Nan Liu of Puppet Labs talked about managing F5 network switches and load balancers as external devices with Puppet
  • Newer versions of Puppet have a native concept of external devices that can be seen as nodes. Examples of external devices are network routers, firewalls, UPSes, etc. A Puppet node acts as a proxy to manage the external devices.
  • PuppetDB is very useful in conjunction with devices. In Nan's demo, Puppet manifests used R.I.'s PuppetDB tool to get configuration information for nodes and use it to generate the configuration data submitted to the F5 device.

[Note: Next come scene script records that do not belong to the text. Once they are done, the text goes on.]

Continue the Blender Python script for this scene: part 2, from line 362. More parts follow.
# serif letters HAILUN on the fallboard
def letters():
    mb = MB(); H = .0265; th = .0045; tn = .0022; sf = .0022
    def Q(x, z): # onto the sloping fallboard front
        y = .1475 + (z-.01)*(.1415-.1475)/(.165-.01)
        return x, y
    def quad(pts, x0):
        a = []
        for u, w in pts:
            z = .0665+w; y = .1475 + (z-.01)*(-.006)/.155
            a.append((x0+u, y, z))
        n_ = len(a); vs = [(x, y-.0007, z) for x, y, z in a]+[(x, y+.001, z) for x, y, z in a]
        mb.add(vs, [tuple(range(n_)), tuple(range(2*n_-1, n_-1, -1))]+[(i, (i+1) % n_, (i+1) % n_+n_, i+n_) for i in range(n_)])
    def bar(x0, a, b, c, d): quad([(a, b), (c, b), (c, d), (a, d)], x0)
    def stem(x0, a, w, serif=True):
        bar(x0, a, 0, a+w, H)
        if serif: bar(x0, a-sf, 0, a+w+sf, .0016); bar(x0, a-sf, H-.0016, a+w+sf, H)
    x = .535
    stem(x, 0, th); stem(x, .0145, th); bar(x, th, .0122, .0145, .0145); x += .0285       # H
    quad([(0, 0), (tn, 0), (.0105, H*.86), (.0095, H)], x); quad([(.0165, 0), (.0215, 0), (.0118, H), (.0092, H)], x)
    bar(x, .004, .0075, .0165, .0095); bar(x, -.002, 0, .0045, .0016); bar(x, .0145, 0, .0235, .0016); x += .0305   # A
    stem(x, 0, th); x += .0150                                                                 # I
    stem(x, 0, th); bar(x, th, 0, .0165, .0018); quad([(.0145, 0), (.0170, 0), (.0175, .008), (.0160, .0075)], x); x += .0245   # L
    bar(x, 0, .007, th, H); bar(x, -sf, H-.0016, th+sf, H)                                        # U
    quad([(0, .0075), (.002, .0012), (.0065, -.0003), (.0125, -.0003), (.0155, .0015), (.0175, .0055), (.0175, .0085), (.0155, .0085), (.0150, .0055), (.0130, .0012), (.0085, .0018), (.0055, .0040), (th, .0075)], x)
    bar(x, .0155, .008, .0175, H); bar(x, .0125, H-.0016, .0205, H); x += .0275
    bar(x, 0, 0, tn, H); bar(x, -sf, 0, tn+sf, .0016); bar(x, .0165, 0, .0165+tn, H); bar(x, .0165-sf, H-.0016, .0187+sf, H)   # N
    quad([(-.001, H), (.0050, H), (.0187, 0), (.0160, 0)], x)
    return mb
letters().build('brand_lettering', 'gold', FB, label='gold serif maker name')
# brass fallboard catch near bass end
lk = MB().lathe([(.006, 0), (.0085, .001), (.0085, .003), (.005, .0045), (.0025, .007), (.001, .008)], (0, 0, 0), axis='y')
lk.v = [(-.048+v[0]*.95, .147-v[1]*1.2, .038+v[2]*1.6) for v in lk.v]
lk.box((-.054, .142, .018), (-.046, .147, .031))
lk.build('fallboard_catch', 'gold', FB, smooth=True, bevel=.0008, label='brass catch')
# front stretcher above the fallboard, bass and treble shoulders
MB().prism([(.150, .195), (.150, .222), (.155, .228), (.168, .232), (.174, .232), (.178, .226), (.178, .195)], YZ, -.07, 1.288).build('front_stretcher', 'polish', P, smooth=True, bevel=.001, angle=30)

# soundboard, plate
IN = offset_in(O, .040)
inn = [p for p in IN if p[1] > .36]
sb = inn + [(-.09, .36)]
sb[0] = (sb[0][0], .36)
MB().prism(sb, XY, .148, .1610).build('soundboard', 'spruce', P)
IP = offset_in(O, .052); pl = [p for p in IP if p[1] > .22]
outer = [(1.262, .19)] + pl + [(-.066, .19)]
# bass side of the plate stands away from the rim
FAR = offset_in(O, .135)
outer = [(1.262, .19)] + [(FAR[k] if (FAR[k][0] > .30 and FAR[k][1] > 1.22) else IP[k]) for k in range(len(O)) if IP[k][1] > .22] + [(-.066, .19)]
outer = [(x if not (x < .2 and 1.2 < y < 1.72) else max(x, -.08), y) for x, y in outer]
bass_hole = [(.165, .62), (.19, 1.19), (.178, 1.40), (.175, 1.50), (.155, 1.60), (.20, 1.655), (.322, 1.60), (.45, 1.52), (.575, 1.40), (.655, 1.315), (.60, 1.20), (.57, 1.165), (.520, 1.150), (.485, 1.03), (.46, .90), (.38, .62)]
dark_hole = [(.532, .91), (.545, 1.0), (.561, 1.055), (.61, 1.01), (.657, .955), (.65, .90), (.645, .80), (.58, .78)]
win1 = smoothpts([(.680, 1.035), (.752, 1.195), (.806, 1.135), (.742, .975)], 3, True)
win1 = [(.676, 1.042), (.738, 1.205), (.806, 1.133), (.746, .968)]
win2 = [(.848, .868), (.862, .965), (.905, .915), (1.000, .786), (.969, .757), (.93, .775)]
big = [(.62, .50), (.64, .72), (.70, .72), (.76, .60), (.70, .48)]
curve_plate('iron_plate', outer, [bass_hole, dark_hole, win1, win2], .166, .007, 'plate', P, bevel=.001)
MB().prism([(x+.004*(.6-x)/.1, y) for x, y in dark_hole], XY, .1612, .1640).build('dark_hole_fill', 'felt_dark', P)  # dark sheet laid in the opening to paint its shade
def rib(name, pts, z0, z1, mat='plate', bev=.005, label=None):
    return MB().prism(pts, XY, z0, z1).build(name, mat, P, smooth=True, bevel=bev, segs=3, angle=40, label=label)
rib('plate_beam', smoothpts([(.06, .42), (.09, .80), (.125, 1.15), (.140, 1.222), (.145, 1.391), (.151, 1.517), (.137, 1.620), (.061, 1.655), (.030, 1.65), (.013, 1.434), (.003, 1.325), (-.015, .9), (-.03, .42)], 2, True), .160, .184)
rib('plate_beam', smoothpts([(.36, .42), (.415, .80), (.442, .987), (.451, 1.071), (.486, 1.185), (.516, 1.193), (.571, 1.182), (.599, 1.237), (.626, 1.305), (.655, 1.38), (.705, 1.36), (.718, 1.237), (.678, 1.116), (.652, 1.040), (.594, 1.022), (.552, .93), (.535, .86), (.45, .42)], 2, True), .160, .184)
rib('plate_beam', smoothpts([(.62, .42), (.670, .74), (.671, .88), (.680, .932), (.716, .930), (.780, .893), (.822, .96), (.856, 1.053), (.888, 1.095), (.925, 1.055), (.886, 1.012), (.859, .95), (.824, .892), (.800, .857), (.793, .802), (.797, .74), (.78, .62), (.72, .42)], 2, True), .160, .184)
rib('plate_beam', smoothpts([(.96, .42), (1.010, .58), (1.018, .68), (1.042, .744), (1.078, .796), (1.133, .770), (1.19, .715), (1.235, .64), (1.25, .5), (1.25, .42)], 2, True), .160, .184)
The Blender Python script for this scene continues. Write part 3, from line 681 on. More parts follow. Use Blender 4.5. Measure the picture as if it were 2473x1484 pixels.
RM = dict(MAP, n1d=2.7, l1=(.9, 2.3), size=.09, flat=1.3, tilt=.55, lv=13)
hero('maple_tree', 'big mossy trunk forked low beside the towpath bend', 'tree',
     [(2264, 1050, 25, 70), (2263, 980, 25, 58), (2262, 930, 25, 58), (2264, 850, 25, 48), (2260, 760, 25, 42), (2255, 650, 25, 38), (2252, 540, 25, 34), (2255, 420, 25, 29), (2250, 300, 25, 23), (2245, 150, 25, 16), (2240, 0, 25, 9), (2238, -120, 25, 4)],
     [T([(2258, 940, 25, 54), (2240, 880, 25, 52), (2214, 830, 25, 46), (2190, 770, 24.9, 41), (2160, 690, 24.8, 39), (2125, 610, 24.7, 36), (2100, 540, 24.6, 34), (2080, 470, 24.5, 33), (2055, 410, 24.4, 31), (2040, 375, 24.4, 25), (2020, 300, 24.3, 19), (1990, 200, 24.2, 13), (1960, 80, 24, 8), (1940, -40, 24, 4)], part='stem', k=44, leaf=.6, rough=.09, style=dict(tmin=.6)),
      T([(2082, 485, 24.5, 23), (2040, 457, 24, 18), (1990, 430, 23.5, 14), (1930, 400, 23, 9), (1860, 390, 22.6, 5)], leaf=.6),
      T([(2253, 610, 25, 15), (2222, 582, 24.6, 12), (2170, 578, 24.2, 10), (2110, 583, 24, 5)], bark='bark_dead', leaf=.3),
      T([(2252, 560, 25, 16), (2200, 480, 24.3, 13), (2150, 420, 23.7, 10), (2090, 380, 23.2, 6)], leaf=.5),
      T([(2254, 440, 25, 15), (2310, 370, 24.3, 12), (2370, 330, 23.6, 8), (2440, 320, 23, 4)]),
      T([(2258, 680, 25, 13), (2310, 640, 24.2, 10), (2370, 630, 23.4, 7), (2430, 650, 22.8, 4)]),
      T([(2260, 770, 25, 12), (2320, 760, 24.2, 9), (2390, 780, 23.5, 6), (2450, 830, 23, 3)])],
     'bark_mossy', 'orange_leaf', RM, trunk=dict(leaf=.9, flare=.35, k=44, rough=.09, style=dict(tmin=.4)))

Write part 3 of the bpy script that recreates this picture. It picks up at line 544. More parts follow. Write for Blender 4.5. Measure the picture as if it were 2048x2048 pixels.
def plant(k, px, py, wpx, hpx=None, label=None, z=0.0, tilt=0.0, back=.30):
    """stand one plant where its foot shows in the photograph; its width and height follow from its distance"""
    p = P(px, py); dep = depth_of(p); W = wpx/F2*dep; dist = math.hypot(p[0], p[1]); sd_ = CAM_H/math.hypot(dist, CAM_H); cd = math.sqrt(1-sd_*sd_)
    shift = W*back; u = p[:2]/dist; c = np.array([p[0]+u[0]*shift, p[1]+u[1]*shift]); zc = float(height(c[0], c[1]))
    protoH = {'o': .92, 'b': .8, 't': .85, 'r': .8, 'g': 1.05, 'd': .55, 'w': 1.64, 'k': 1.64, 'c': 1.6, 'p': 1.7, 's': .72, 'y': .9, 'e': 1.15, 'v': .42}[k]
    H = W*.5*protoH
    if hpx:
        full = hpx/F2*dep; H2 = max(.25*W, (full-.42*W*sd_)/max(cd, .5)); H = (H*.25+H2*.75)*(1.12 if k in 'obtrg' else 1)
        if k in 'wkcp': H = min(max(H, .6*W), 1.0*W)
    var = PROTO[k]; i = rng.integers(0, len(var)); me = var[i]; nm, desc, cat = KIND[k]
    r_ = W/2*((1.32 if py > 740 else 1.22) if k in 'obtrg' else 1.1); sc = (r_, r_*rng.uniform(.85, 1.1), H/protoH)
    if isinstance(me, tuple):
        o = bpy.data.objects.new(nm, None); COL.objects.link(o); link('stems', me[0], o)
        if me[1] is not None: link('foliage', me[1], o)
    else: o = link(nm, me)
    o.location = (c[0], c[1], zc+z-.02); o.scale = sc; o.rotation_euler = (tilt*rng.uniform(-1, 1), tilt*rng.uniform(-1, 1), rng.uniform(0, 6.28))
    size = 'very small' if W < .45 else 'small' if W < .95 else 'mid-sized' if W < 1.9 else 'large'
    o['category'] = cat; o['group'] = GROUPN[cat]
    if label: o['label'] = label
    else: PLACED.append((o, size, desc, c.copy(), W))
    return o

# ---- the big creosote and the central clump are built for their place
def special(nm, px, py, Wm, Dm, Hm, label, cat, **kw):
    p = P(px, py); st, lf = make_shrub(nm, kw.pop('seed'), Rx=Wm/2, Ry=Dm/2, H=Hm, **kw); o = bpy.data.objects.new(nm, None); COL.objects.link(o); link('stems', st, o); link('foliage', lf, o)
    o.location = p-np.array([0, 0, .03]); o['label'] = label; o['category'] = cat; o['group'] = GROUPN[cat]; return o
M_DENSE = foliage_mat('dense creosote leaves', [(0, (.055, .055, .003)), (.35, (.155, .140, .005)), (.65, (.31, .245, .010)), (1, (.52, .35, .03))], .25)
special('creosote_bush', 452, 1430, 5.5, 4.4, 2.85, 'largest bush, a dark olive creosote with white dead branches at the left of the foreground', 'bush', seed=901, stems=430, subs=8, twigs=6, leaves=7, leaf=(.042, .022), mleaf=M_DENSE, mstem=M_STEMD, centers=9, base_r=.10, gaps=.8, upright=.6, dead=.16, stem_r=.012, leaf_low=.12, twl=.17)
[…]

  • The presenter will give a full talk on the topic at PuppetConf: http://puppetconf.com/schedule/
  • Blog post: http://puppetlabs.com/blog/managing-f5-big-ip-network-devices-with-puppet/
  • Latest code: https://github.com/puppetlabs/puppetlabs-f5
  • Igal Koshevoy talked about a simple way to do something similar using old versions of Puppet, or configuration management tools like Chef that don't support the concept of external devices: Implement a type/provider, add the resource to a node that will act as a proxy, have the type/provider interact with the external device using SSH/HTTPS/etc. E.g. the proxy node will try to apply the resource, and in doing so, download the external device's current configuration, check to see if it's in the desired state, and if not, update it.